30 Jan

Finally, people are taking action regarding environmental issues. However, millenials of color are not leading the environmental justice movement, which is an important issue for our future. Few people of color work for environmental organizations and an even smaller number lead environmental organizations. Yet, a recent study found that if individuals do not act on climate change, the millennial generation as a whole will lose nearly $8.8 trillion in lifetime income.

After attending college and graduate programs, student debt ruins economic stability for many years for millennials, but studies demonstrate the heightened negative effects for young people of color. Young people of color must now consider that climate change will likely decrease their earnings simply because of current inaction. Millenials of color cannot afford to let others lead environmental and climate change conversations. Because of the economic and health impacts, young people of color must embrace the environmental justice and climate change movement similarly to other civil rights issues.


Millenial-led movements like Black Lives Matter and DREAMers, demonstrate that we can lead social justice change, and our charge should be to lead environmental and climate decisions as well. Our lives literally depend on how we respond or fail to respond to environmental justice and climate justice issues. Climate change and environmental decisions impact people of color the hardest and we have seen the effects of neglecting environmental justice issues in Flint and other communities. We should be proactive in recognizing that local and statewide climate change and environmental decisions have long-term impacts. And we must make our voices heard regarding environmental and climate change decisions.

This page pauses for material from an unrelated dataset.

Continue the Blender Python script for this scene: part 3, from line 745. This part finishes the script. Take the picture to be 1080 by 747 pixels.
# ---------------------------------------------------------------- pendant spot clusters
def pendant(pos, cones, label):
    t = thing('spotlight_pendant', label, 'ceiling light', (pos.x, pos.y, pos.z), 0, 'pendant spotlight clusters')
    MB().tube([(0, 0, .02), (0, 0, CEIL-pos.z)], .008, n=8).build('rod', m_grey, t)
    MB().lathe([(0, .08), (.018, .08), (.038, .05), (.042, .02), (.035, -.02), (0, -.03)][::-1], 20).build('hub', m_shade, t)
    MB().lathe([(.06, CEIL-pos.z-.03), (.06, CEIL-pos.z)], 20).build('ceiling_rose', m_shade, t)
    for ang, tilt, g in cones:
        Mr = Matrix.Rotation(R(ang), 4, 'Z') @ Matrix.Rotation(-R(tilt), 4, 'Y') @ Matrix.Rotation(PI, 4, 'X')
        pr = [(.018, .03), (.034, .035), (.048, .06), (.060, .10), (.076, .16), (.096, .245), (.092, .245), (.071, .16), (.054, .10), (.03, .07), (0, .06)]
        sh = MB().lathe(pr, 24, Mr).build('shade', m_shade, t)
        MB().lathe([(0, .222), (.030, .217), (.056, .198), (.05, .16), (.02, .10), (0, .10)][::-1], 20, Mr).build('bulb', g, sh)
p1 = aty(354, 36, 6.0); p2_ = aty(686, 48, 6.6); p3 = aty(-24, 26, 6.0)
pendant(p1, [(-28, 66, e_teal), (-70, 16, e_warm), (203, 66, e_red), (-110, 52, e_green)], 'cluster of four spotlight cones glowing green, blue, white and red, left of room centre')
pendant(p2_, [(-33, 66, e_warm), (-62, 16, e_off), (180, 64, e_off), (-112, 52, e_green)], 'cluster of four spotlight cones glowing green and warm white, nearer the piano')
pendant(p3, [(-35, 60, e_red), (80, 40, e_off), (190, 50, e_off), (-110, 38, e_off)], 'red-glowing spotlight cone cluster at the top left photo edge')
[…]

It is also important to note that given the data on diversity in environmental organizations, young people of color often are not hired or asked to lead conversations. Implicit bias often causes groups and agencies to believe that young people of color are not “qualified” to shape environmental decisions. This can be based on a variety of reasons, including that decision makers believe young people of color advocate solely for issues that they can tangibly recognize as an immediate issue or that young people of color are uninterested in science. Neither of these reasons are true nor should they deter young people of color from leading this cause. So we must take action and change the tenor of the environmental justice and climate change conversation.


To be sure, many leaders of the environmental justice movement are people of color who led the conversation decades ago. Civil rights leaders such as Martin Luther King and Cesar Chavez understood the importance of environmental justice. The challenge is that environmental justice and mainstream environmental issues have often diverged in messaging, leaving people of color out of important decisions. But now is the time for young people of color to take the lead in shaping the conversation. Many of us know that climate change is a serious problem. But knowing an issue is a problem and leading the conversation for change can be different. TREE’s Seeds for Change birthed from the idea that young people of color will have to live with the impact of decisions made today for decades after agencies and corporations make these decisions.

Young people, particularly young people of color, have always been at the forefront for civil rights change. So let’s lead the environmental and climate change conversations to create a better future for all people, with young people of color leading those discussions.